Resisting Patriarchy

The three women in our reading today are all brave, they all resist patriarchy and put their own lives in danger. The midwives knew their job was to bring life into the world, not destroy it at the whim of a king. In defying him, however, they put their own lives at risk. Shiphrah and Puah represent all who stand against oppression, all who defy the murderous ideologies of the powers, all who fight to protect the weak and the innocent. They are crafty and have a ready answer for Pharaoh when he questions them but they run a terrible risk. As does Pharaoh’s unnamed daughter.

Princesses in history may, at first glance, seem to have a charmed life. After all they are brought up in palaces, have the best food and clothing, and servants or slaves to do their bidding. Who wouldn’t want that? But the marvellous palace was, in fact, a gilded cage as women had no real authority or power. The authority they had derived from their fathers or husbands. They could, and were, married off to cement internal or external political alliances and their usefulness to male designs was measured in their ability to have children. This has been the lot of women throughout most of recorded history and has only really changed in the last 150 years or so.

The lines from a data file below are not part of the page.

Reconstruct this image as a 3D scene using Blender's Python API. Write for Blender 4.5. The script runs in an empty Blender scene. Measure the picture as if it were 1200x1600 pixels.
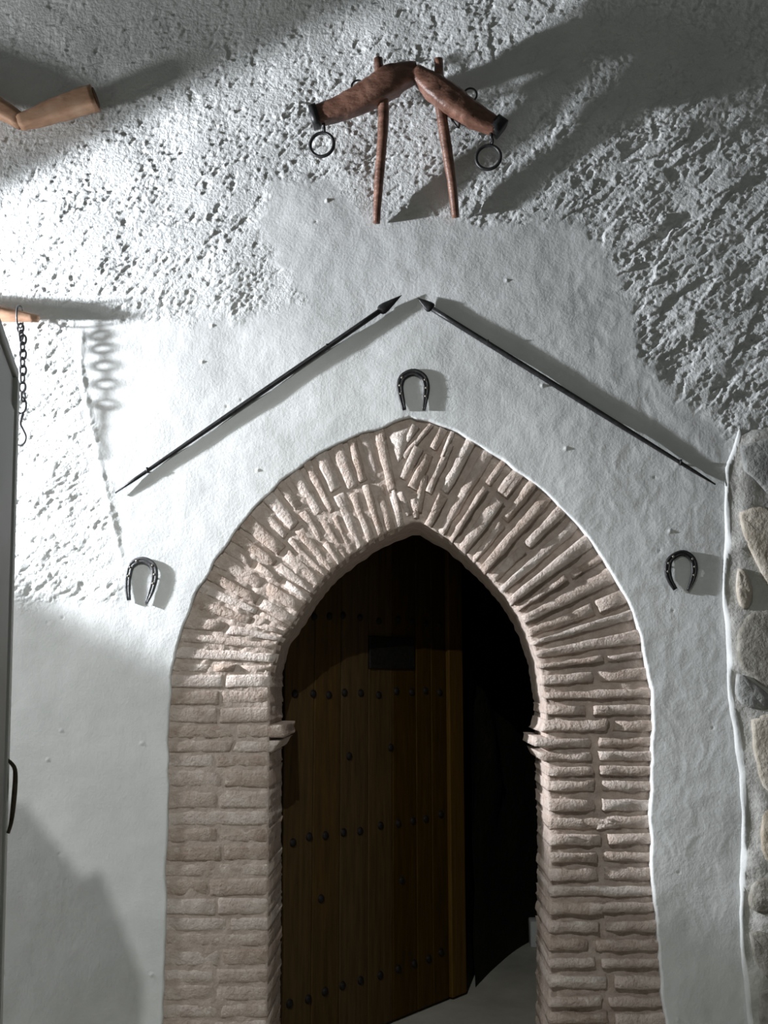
import bpy, bmesh, math, random
import numpy as np
from mathutils import Vector, Matrix, Euler

random.seed(7)
SC = bpy.context.scene
COL = SC.collection

# ------------------------------------------------------------------ camera
F_PX = 1555.0
CAM = Vector((0.0, -3.3, 1.5))
PITCH, YAW = math.radians(9.4), math.radians(1.47)
cam_data = bpy.data.cameras.new('camera')
cam_data.lens = 36.0 * F_PX / 1600.0
cam_data.sensor_width = 36.0
cam_data.sensor_fit = 'AUTO'
cam_data.clip_start = 0.02
cam = bpy.data.objects.new('camera', cam_data)
COL.objects.link(cam)
cam.location = CAM
cam.rotation_euler = (math.pi / 2 + PITCH, 0, YAW)
SC.camera = cam
ROT = Euler((math.pi / 2 + PITCH, 0, YAW)).to_matrix()


def P(px, py, y=0.0):
    """photograph pixel -> world point on the plane at depth y"""
    d = ROT @ Vector(((px - 600) / F_PX, -(py - 800) / F_PX, -1.0))
    return CAM + d * ((y - CAM.y) / d.y)


def S(px, y=0.0):
    """length in metres of px pixels at depth y"""
    return px * (y - CAM.y) / F_PX


# ------------------------------------------------------------------ world, lamps, exposure
world = bpy.data.worlds.new('world')
SC.world = world
world.use_nodes = True
world.node_tree.nodes['Background'].inputs[0].default_value = (0.95, 1.0, 0.93, 1)
world.node_tree.nodes['Background'].inputs[1].default_value = 0.085


def aim(o, target):
    o.rotation_euler = (Vector(target) - o.location).to_track_quat('-Z', 'Y').to_euler()


def spot(name, loc, target, watts, angle, blend, radius, colour):
    d = bpy.data.lights.new(name, 'SPOT')
    d.energy, d.spot_size, d.spot_blend = watts, math.radians(angle), blend
    d.shadow_soft_size, d.color = radius, colour
    o = bpy.data.objects.new(name, d)
    COL.objects.link(o)
    o.location = loc
    aim(o, target)
    return o


lp = P(-700, 600)
spot('wall_lamp', (lp.x, -0.5, lp.z), (lp.x + 2.0, -0.30, lp.z + 0.03), 890, 53, 0.22, 0.045, (0.90, 0.94, 1.0))
spot('pendant_lamp', (-0.47, -2.7, 2.95), (-0.85, 0, 0.75), 112, 90, 1.0, 0.006, (0.97, 1.0, 0.97))

gl = bpy.data.lights.new('wall_spill_fill', 'POINT')      # added fill by the wall lamp, stands in for spill on the dim upper left
gl.energy, gl.shadow_soft_size, gl.color = 118, 0.14, (0.95, 0.97, 1.0)
glo = bpy.data.objects.new('wall_spill_fill', gl)
COL.objects.link(glo)
glo.location = (lp.x - 0.05, -0.6, lp.z)

SC.view_settings.view_transform = 'Standard'
SC.view_settings.look = 'None'
SC.view_settings.gamma = 1.0
SC.view_settings.exposure = 0.0
SC.view_settings.use_curve_mapping = False

# ------------------------------------------------------------------ numpy noise
_rng = np.random.RandomState(11)
PERM = _rng.permutation(4096)
RAND = _rng.rand(4096, 4)


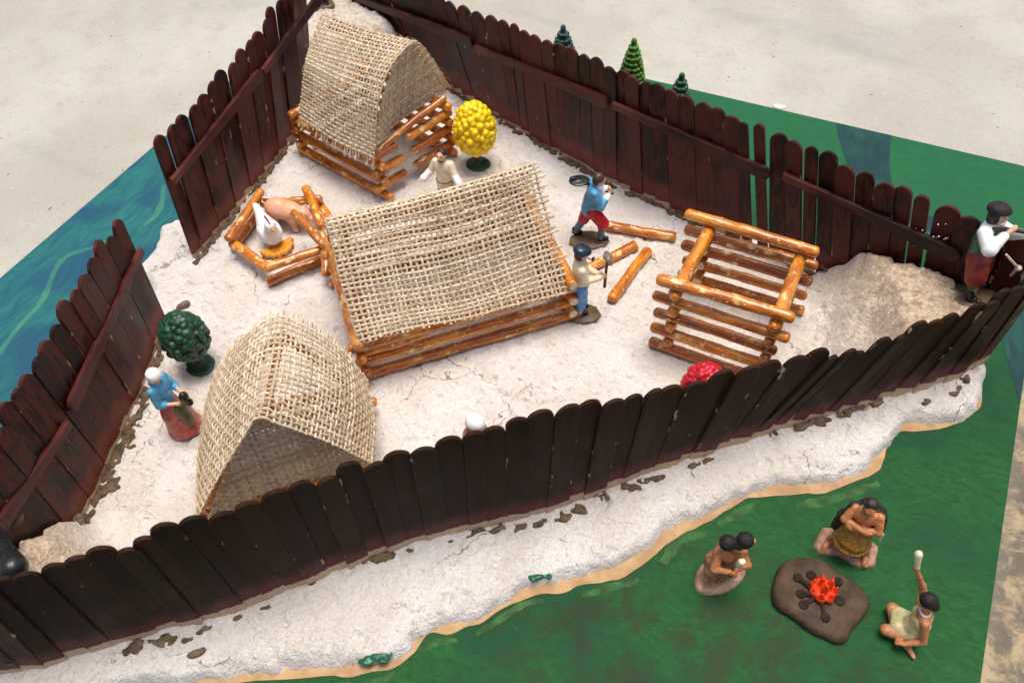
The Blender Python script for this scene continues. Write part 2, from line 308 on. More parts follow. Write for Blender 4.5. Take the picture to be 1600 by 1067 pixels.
# ------------------------------------------------------------------ polygons
def poly_sd(x, y, P):
    """signed distance, positive inside"""
    P = np.asarray(P, float)[:, :2]; d = np.full(x.shape, 1e9); ins = np.zeros(x.shape, bool)
    for i in range(len(P)):
        a, b = P[i], P[(i+1) % len(P)]; ex, ey = b-a; L = ex*ex+ey*ey+1e-12
        t = np.clip(((x-a[0])*ex+(y-a[1])*ey)/L, 0, 1); d = np.minimum(d, np.hypot(x-a[0]-t*ex, y-a[1]-t*ey))
        if abs(ey) > 1e-12: ins ^= ((a[1] > y) != (b[1] > y)) & (x < (b[0]-a[0])*(y-a[1])/ey+a[0])
    return np.where(ins, d, -d)
def smooth_poly(P, it=2):
    P = [np.array(p[:2], float) for p in P]
    for _ in range(it):
        Q = []
        for i in range(len(P)): a, b = P[i], P[(i+1) % len(P)]; Q += [a*.75+b*.25, a*.25+b*.75]
        P = Q
    return P
def sheet(name, P, z0, z1, m, parent=None):
    n = len(P); v = [(p[0], p[1], z1) for p in P]+[(p[0], p[1], z0) for p in P]
    f = [list(range(n))]+[(i, i+n, (i+1) % n+n, (i+1) % n) for i in range(n)]
    ar = sum(P[i][0]*P[(i+1) % n][1]-P[(i+1) % n][0]*P[i][1] for i in range(n))
    if ar < 0: f = [list(reversed(q)) for q in f]
    return mesh(name, v, f, m, parent, smooth=False)
# ================================================================== SETTING
g = mesh('ground', [(-3000, -3000, -1.0), (3000, -3000, -1.0), (3000, 3000, -1.0), (-3000, 3000, -1.0)], [(0, 1, 2, 3)], M_CONC); tag(g, kind='structure')
# ---- the painted board
BX, BY = 110.4, -122.0
board = mesh('painted_board', [(0, 0, 0), (BX, 0, 0), (BX, BY, 0), (0, BY, 0), (0, 0, -.99), (BX, 0, -.99), (BX, BY, -.99), (0, BY, -.99)],
             [(3, 2, 1, 0), (0, 1, 5, 4), (1, 2, 6, 5), (2, 3, 7, 6), (3, 0, 4, 7), (4, 5, 6, 7)], M_GREEN, smooth=False)
tag(board, 'green and blue painted model board carrying a white salt dough yard, lying on concrete', 'model board')
# river along the left edge, stream across the right corner
sheet('painted_river', [(.03, -.05), (14, -.05), (19, -9), (30, -40), (44, -85), (52, -104), (52, BY+.1), (.03, BY+.1)], .004, .03, M_RIVER, board)
def ribbon(name, P, w, z, m, parent):
    P = [np.array(p[:2]) for p in P]; L, R = [], []
    for i, p in enumerate(P):
        t = nz(P[min(i+1, len(P)-1)]-P[max(i-1, 0)]); nn = np.array([-t[1], t[0]]); ww = w*(.55+.45*math.sin(math.pi*(i+.5)/len(P)))*(1+.25*random.uniform(-1, 1))
        L.append(p+nn*ww); R.append(p-nn*ww)
    n = len(P); v = [(*p, z) for p in L]+[(*p, z) for p in R]
    return mesh(name, v, [(i, i+n, i+n+1, i+1) for i in range(n-1)], m, parent)
def crv(pts, n=24):
    pts = np.array(pts, float); return [catmull(pts, t) for t in np.linspace(0, len(pts)-1, n)]
def catmull(P, t):
    P = np.asarray(P, float); n = len(P); i = min(int(t), n-2); f = t-i
    p1, p2 = P[i], P[i+1]; p0 = P[i-1] if i > 0 else 2*p1-p2; p3 = P[i+2] if i+2 < n else 2*p2-p1
    return .5*((2*p1)+(-p0+p2)*f+(2*p0-5*p1+4*p2-p3)*f*f+(-p0+3*p1-3*p2+p3)*f**3)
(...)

So Pharaoh’s daughter does a brave thing – she knows of her father’s decree against the Jews and yet she rescues this helpless baby. I guess she realised she was being set up as the wet nurse just happened to be at hand. But by taking Moses into her family she protected him and defied her father. She, like Shiphrah and Puah, stood up for what is right even at great cost to themselves. They understood their world, they resisted the murderous demands of the powers and they disrupted those same plans. We can do the same.

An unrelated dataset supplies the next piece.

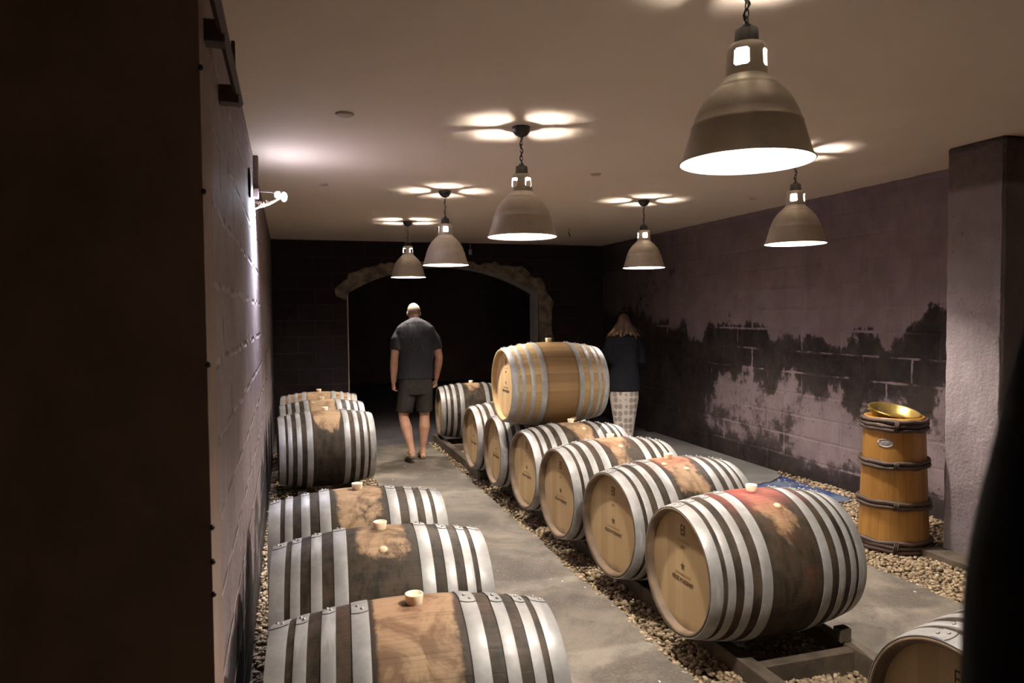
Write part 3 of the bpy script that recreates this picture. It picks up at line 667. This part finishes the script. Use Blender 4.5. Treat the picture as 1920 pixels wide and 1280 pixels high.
# ------------------------------------------------------------------ pendant lamps
def lamp(x, y, zr, rot, label, name='pendant_lamp'):
    H = ZC-zr; r = empty(name, (x, y, zr)); tag(r, label, 'lamp', 'industrial pendant lamps')
    outer = [(.213, -.002), (.211, .004), (.205, .012), (.190, .062), (.176, .112), (.176, .118), (.171, .122), (.163, .150), (.151, .176), (.134, .203), (.112, .228), (.104, .235), (.103, .239), (.095, .244), (.087, .252), (.084, .254), (.072, .266), (.068, .272)]
    prof = outer+[(a-.003, b) for a, b in outer[::-1]]
    m = MB(); m.lathe(prof, 80, close=True); k_ = len(outer); fm = []
    for j in range(len(prof)): fm += [0 if j < k_-1 else 1]*80
    m.m = fm
    m.build('shade', [M_ALU, M_REFL], r)
    m = MB(); m.tube([(.2125*math.cos(2*PI*i/80), .2125*math.sin(2*PI*i/80), .0) for i in range(81)], .003, 6, cap=False); m.build('rim', M_ALU, r)
    # neck with four window openings
    n_ = 72; zs = [.268, .286, .298, .303, .346, .351, .362, .372, .376]; v = []; f = []; fm = []
    def nr(z): return .0665-.05*(z-.268) if z < .365 else .0617-(z-.362)*.55
    for (o_) in (0, -.003):
        for z in zs:
            for i in range(n_): a = 2*PI*i/n_+rot; v.append(((nr(z)+o_)*math.cos(a), (nr(z)+o_)*math.sin(a), z))
    K = len(zs); hole = set()
    def ishole(j, i):
        q = i % 18
        if j in (3,): return 4 <= q <= 12
        if j in (2, 4): return 5 <= q <= 11
        return False
    for j in range(K-1):
        for i in range(n_):
            if ishole(j, i): continue
            a, b, c, d = j*n_+i, j*n_+(i+1) % n_, (j+1)*n_+(i+1) % n_, (j+1)*n_+i
            f.append((a, b, c, d)); fm.append(0); o = K*n_; f.append((a+o, d+o, c+o, b+o)); fm.append(1)
            for (jj, ii, e0, e1) in ((j-1, i, a, b), (j+1, i, c, d), (j, i-1, d, a), (j, i+1, b, c)):
                if 0 <= jj < K-1 and ishole(jj, ii): f.append((e0, e1, e1+o, e0+o)[::-1]); fm.append(0)
    f.append(tuple((K-1)*n_+i for i in range(n_))); fm.append(0)
    o_ = mk('neck', v, f, [M_ALU, M_REFL], r, True, fm); autosmooth(o_, .7)
    m = MB(); m.lathe([(.040, .372), (.039, .378), (.0365, .420), (.034, .427), (.018, .430), (.016, .44), (.0, .44)], 32)
    m.build('socket', M_BLACK, r)
    m = MB(); m.lathe([(0, .243), (.017, .245), (.018, .33), (.020, .373)], 24); m.build('lamp_holder', M_CERAM, r)
    m = MB(); m.lathe([(.0, H), (.056, H), (.057, H-.006), (.053, H-.026), (.040, H-.046), (.018, H-.058), (.012, H-.060), (0, H-.062)], 32); m.build('canopy', M_BLACK, r)
    m = MB(); z0, z1 = .44, H-.058; K = max(4, int((z1-z0)/.022)); st = (z1-z0)/K
    for i in range(K):
        zc = z0+st*(i+.5); pts = []
        for q in range(13):
            a = 2*PI*q/12; u = .0075*math.cos(a); w_ = st*.68*math.sin(a); pts.append((u, 0, zc+w_) if i % 2 else (0, u, zc+w_))
        m.tube(pts, .0022, 5, cap=False)
    m.build('chain', M_BLACK, r)
    m = MB(); pts = [(.010*math.cos(i*.9), .010*math.sin(i*.9), z0+(z1-z0)*i/14) for i in range(15)]; m.tube(pts, .0034, 6); m.build('cord', M_BLACK, r)
    m = MB(); pr = [(0, .118), (.010, .119), (.019, .126), (.025, .142), (.027, .165), (.027, .195), (.025, .225), (.021, .245), (.017, .252)]
    m.lathe(pr, 20); m.build('bulb', M_BULB, r)
    return r
D45 = PI/4
lamp(1.440, 2.055, 2.190, math.radians(-2), 'largest looking grey metal pendant lamp, nearest over the right barrels')
lamp(1.382, 4.243, 2.173, math.radians(-18), 'grey pendant lamp on chain right of the walking man, second in its line')
lamp(1.407, 6.602, 2.158, math.radians(39), 'grey pendant lamp in front of the arch crown, third in its line')
lamp(1.420, 8.85, 2.160, math.radians(-12), 'smallest looking pendant lamp, above the walking man')
lamp(3.466, 6.663, 2.158, math.radians(32.5), 'grey pendant lamp above the woman near the dark far corner')
lamp(3.505, 4.414, 2.189, math.radians(-2.5), 'grey pendant lamp hanging beside the mouldy right wall above the tub')

# ------------------------------------------------------------------ clip-on led lamp on the left wall
n = N('opal_glass'); tl = n.node('ShaderNodeBsdfTranslucent'); tl.inputs[0].default_value = (.92, .93, .97, 1); df = n.node('ShaderNodeBsdfDiffuse'); df.inputs[0].default_value = (.8, .8, .8, 1)
mx = n.node('ShaderNodeMixShader'); mx.inputs[0].default_value = .75; n.set(mx.inputs[1], df.outputs[0]); n.set(mx.inputs[2], tl.outputs[0]); n.set(n.n['Material Output'].inputs['Surface'], mx.outputs[0]); M_OPAL = n.m
M_ROPE = simple('raffia', (.55, .47, .36), .8, 0, .2, 40, .3)
M_STEEL = simple('grey_metal', (.25, .22, .22), .5, .4, .2, 12, .1)
YL = 5.44
led = empty('wall_spot_lamp', (XL, YL, 2.55)); tag(led, 'small glaring white lamp on a twine-wrapped arm near the left wall', 'lamp')
m = MB(); m.ball((.205, -.02, -.005), (.021, .021, .033), 16, 12); m.build('bulb', M_LED, led)
m = MB(); m.lathe([(.0, .175), (.010, .175), (.012, .185), (.016, .196), (0, .196)], 20, axis='X', c=(0, -.02, 0)); m.build('holder', M_STEEL, led)
m = MB(); m.tube([(0, .0, .03), (.12, -.01, .025), (.175, -.02, .004)], .004, 6); m.build('rod', M_STEEL, led)
m = MB(); m.tube([(.0, 0, -.10), (.05, -.005, -.075), (.10, -.01, -.055), (.15, -.02, -.03), (.185, -.02, -.012)], [.006, .009, .011, .007, .005], 8)
for k_ in range(9):
    a = rnd.uniform(0, 6); s_ = .03+.09*rnd.random(); b0 = Vector((s_, -.006, -.09+.3*s_)); m.tube([b0, b0+Vector((rnd.uniform(-.02, .02), .012*math.cos(a), .02)), b0+Vector((rnd.uniform(-.03, .03), .02*math.cos(a), rnd.uniform(.02, .045)))], [.003, .002, .001], 5)
m.tube([(.004, 0, -.10), (.006, 0, -.14)], .005, 6); m.build('twine_arm', M_ROPE, led)
m = MB(); m.lathe([(0, .150), (.016, .152), (.026, .165), (.028, .188), (.020, .194), (0, .195)], 24, axis='X', c=(-.012, -.02, .006)); m.build('glass_shade', M_OPAL, led)
sl = bpy.data.lights.new('spot', 'SPOT'); sl.energy = 340; sl.spot_size = 2.6; sl.spot_blend = 1.0; sl.color = (.80, .82, 1.0); sl.shadow_soft_size = .012
so_ = bpy.data.objects.new('spot_beam', sl); COL.objects.link(so_); so_.parent = led; so_.location = (.205, -.02, -.045); so_.rotation_euler = Vector((-1, -.05, -1.0)).to_track_quat('-Z', 'Y').to_euler()
m = MB(); m.bbox((0, -.035, -.02), (.035, .035, .045), .004); m.build('mount', M_STEEL, led, smooth=False)
m = MB(); m.bbox((XL, YL+.03, 2.60), (XL+.035, YL+.11, ZC), .004); tag(m.build('wall_conduit', M_WITHY, smooth=False), 'dark vertical conduit on the left wall above the small white lamp', 'conduit')
m = MB()
m.lathe([(.055, 0), (.062, .006), (.06, .012), (.05, .01), (.048, .003), (0, .003)], 28, axis='X'); o = m.build('wall_vent', M_BLACK, loc=(XL, 4.75, 2.52)); o.scale = (1, 1.1, 1.5)
tag(o, 'dark oval vent hole in the left wall beside the small white lamp', 'vent')
# bracket rail high on the left wall
brk = empty('wall_rail', (XL, 1.95, 2.45)); tag(brk, 'dark wooden rail on brackets high on the left wall', 'rail')
m = MB(); m.tube([(.058, -.15, .02), (.058, .92, .03)], .014, 4); m.build('bar', M_WITHY, brk, smooth=False)
for yy in (.20, .78):
    m = MB(); m.bbox((0, yy-.03, -.01), (.065, yy+.03, .05), .004); m.build('bracket', M_WITHY, brk, smooth=False)
m = MB(); m.bbox((.045, .72, .04), (.058, .735, .19), .003); m.build('upright', M_WITHY, brk, smooth=False)

# ------------------------------------------------------------------ ceiling details
M_DISC = simple('cover_plate', (.42, .36, .30), .7, 0, .2, 10, .1)
for x, y, r_, lab in ((.331, 4.224, .052, 'round plate on the ceiling near the left wall'), (2.427, 5.499, .042, 'round plate on the ceiling right of the third lamp chain'), (.324, 6.513, .038, 'faint round plate on the ceiling above the small white lamp'), (4.484, 6.284, .04, 'faint round plate on the ceiling by the right wall')):
    m = MB(); m.lathe([(0, -.012), (r_*.8, -.012), (r_, -.006), (r_, 0)], 32); tag(m.build('ceiling_cover', M_DISC, loc=(x, y, ZC)), lab, 'cover', 'ceiling covers')
m = MB(); m.tube([(0, 0, 0), (.01, 0, -.03), (-.01, 0, -.05), (.012, 0, -.075)], .007, 6); m.ball((.012, 0, -.09), .012, 8, 6)
tag(m.build('ceiling_hook', M_BLACK, loc=(3.62, 9.1, ZC)), 'little black hook hanging from the ceiling before the back wall', 'hook')
m = MB(); m.tube([(0, 0, 0), (0, 0, -.12)], .005, 6); m.lathe([(0, -.12), (.025, -.12), (.025, -.20), (0, -.20)], 16)
tag(m.build('ceiling_sensor', M_JAMB, loc=(2.76, 11.1, ZC)), 'small pale sensor hanging from the ceiling above the arch', 'sensor')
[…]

Understand, Resist, Disrupt

Shiphrah, Puah and Pharoah’s daughter offer us a model for how we function in an unjust world. We don’t live in a society which is as murderously racist as the one described in the opening chapters of Exodus and we are, rightly, thankful for the freedoms we enjoy but there is much injustice in our society that we need to understand and describe and then resist and disrupt.

Recently many of us have been following the debates on marriage – I don’t like the term gay marriage as it sounds like we want something separate and that’s what we’ve got with Civil Partnership. The Church of England seems to have gone into a form of apoplexy about opening marriage up to same-sex couples predicting legal challenges and even, horror of horrors, the end of their privileged place as the Established Church. On more serious issues there is a growing gap between rich and poor in our society and on the edge, those who are here as asylum seekers and those who have not been successful in their claims but haven’t been, or can’t be, removed are living in dire poverty with little hope that things will get better. Racism still effects and stymies many in our society, women still are subjected to brutalising treatment from men.

We have the tools at our disposal, as Christians, to describe and understand the State we’re in. In an age which seeks to emphasise difference between peoples – gay and marriage, black and white, British and asylum seeker, male and female – we can assert our belief that in Christ we’re all one. When we were baptised all the labels that we give ourselves or are given to us are eclipsed by the one identity that matters - our adoption as God’s people.

That understanding helps us resist policies and processes that separate people into groups – like the pernicious ideology of racism – and disrupt them. If one part of God’s people is hurting then we all are. If one part of God’s creation is being discriminated against or treated unfairly then we all have the responsibility to name that, resist it and disrupt it.

The campaign for equal marriage has been very good at this. Questions about how two women getting married threaten anyone else’s are good at this, as are some of the funny cartoons and quips. They help to describe the prejudice, resist the assumptions used and disrupt them. I did this in a radio interview on equal marriage this week when the interviewer seemed concerned that if marriage was opened to gay people it would lead to the disestablishment of the Church of England. My response was that this would be a good thing, as it’s wrong that 26 bishops of one particular church get to make laws for everyone else by virtue of sitting in the House of Lords. Suddenly, what was seen as a threat to our way of life, became, instead, a more thoughtful debate about privilege.

When we befriend an asylum seeker we learn about their life and how our society treats them. We resist the official policy to keep them separate poor and, at times destitute. We disrupt this by making tangible personal, political and financial differences to their lives. In doing this we’re helping to save lives in no less a way than did the brave women in today’s reading.

We do this not because of adherence to a particular party political view – though our political affiliations should be influenced by our faith – but because it’s our understanding of the Good News. At the start of his ministry Jesus took the words of Isaiah and made them his own when he announced that he came to bring good news to the poor, freedom for the captive, sight to the blind and release to the oppressed. This is the heart of the Gospel, this is our work and it involves for us, just as it did for those ancient women, a process of understanding and description of their reality, as well as resistance and disruption of evil.